【読書感想】“世間の普通”から解放される物語/水を縫う(寺地はるな)
読みだしたきかっけは、主人公の高校生男子の印象が、息子と似ていたこと。
世間の普通にとらわれない。
新しい環境ですぐに居場所を作ることがちょっぴり苦手。
じっくり人の話を聞く。
おとなしいのかと思いきや、自分の意見はしっかり持っている。
乱暴なことを言ったり、声をあらげたりしない。
他人と自分と違うということを、ちゃんと知っている。
完全に母親目線で読んでいました。
主人公は男の子、そしてその家族
最初から最後まで主人公は男の子かと思っていたら、次の章から家族一人ひとりが順番に主人公になった。
「あ、そうなんだ」
実は男の子きっかけで読み始めたので、ずっとメインでいて欲しい。最初はそう思ってたんだけど、読みだしたら、それぞれの想いを知ることができて、それぞれの登場人物に感情移入してしまった。

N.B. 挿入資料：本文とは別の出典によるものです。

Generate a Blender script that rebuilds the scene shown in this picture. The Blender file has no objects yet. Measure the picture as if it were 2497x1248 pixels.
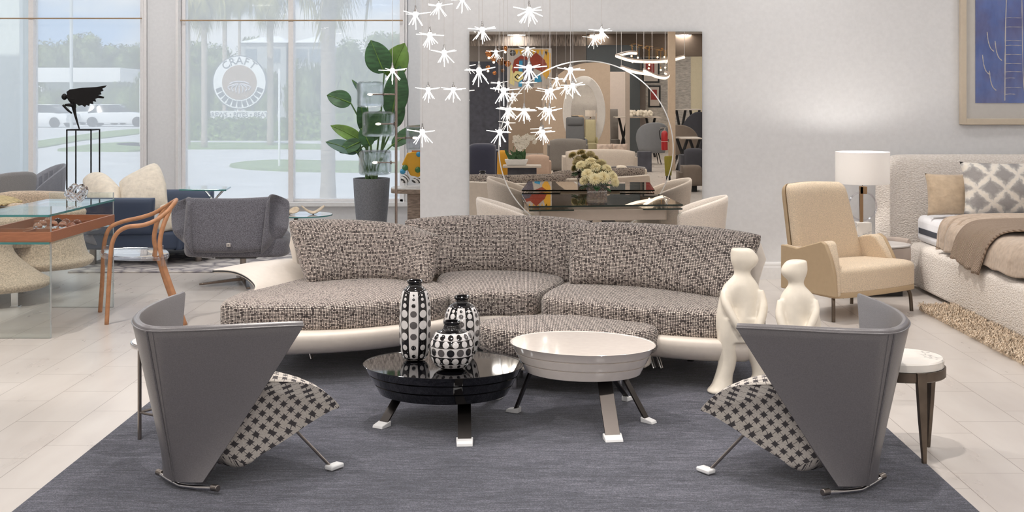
LAMP_W, EXPO = 14.5, 0.0
import bpy, math, random
from mathutils import Vector, Matrix
random.seed(7)
V3 = Vector
F, CX, CY, EYE = 2950.0, 1283.0, 245.0, 1.56      # focal length in pixels, level line and eye height
MIR = 10.55                                        # plane of the wall mirror
def P(px, py, Y): return V3(((px-CX)/F*Y, Y, EYE-(py-CY)/F*Y))
def G(px, py, z=0.0):
    Y = (EYE-z)*F/(py-CY); return V3(((px-CX)/F*Y, Y, z))
def VM(px, py, D):                                 # a point measured in the mirror, taken back to where it stands
    p = P(px, py, D); return V3((p.x, 2*MIR-D, p.z))
def R(a): return math.radians(a)
col = bpy.context.scene.collection

# ---------------------------------------------------------------- materials
def lin(c):
    out = []
    for v in c[:3]:
        v /= 255.0
        out.append(v/12.92 if v <= .04045 else ((v+.055)/1.055)**2.4)
    return (*out, 1.0)
class NT:
    def __init__(s, name):
        s.m = bpy.data.materials.new(name); s.m.use_nodes = True
        s.t = s.m.node_tree; s.t.nodes.clear()
        s.out = s.t.nodes.new('ShaderNodeOutputMaterial')
    def n(s, typ, **kw):
        nd = s.t.nodes.new('ShaderNode'+typ)
        for k, v in kw.items():
            if hasattr(nd, k) and not k[0].isupper(): setattr(nd, k, v)
            else: nd.inputs[k.replace('_', ' ')].default_value = v
        return nd
    def l(s, a, b): s.t.links.new(a, b)
    def math(s, op, a, b=None, c=None):
        nd = s.t.nodes.new('ShaderNodeMath'); nd.operation = op
        for i, v in enumerate((a, b, c)):
            if v is None: continue
            if isinstance(v, (int, float)): nd.inputs[i].default_value = v
            else: s.l(v, nd.inputs[i])
        return nd.outputs[0]
    def ramp(s, fac, stops, const=False):
        nd = s.t.nodes.new('ShaderNodeValToRGB'); r = nd.color_ramp
        if const: r.interpolation = 'CONSTANT'
        while len(r.elements) < len(stops): r.elements.new(.5)
        for e, (p, c) in zip(r.elements, stops): e.position = p; e.color = lin(c) if max(c) > 1 or len(c) == 3 else c
        s.l(fac, nd.inputs[0]); return nd.outputs[0]
    def mix(s, fac, a, b):
        nd = s.t.nodes.new('ShaderNodeMix'); nd.data_type = 'RGBA'
        for i, v in ((0, fac), (6, a), (7, b)):
            if isinstance(v, (int, float)): nd.inputs[i].default_value = v
            elif isinstance(v, tuple): nd.inputs[i].default_value = v
            else: s.l(v, nd.inputs[i])
        return nd.outputs[2]
    def bump(s, h, strength=.3, dist=.002):
        nd = s.t.nodes.new('ShaderNodeBump'); nd.inputs['Strength'].default_value = strength
        nd.inputs['Distance'].default_value = dist; s.l(h, nd.inputs['Height']); return nd.outputs[0]
def coord(t, scale=(1, 1, 1), kind='Object', rot=(0, 0, 0)):
    tc = t.n('TexCoord'); mp = t.n('Mapping'); mp.inputs['Scale'].default_value = scale
    mp.inputs['Rotation'].default_value = rot
    t.l(tc.outputs[kind], mp.inputs[0]); return mp.outputs[0]
def noise(t, scale, detail=2.0, vec=None, rough=.5):
    nd = t.n('TexNoise', Scale=scale, Detail=detail, Roughness=rough)
    if vec is not None: t.l(vec, nd.inputs['Vector'])
    else: t.l(coord(t), nd.inputs['Vector'])
    return nd.outputs[0]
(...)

お姉さん、お母さん、おばあちゃん、2人のお父さん、そして最後に、また高校生の男の子。
みんな過去からのなにかを抱えてる
他人から見れば「なんだ、そんなことか」「もう何年もたってるんだから、忘れちゃえばいいのに」なんてことだったりするんだけど。でも本人からすれば、その後の人生に影響し続けるほどのなにか。
性別や年齢、時代や立場に縛られて、思うように言えなかったこと、できなかったこと。
それぞれの章のなかで、それぞれの心につかえていたものが、ゆっくりと水に押し流されて動き出す。なんて清々しく、心地の良い世界なんだろう。
家事はそこそこに、1日半で読み終えました。本を置いて家事をはじめても、隙あらば本を手に取って読み始め、そのままソファに座り込んでしまう始末。久しぶりに集中して読んだ物語でした。
本って、物語って、やっぱりいいなあ。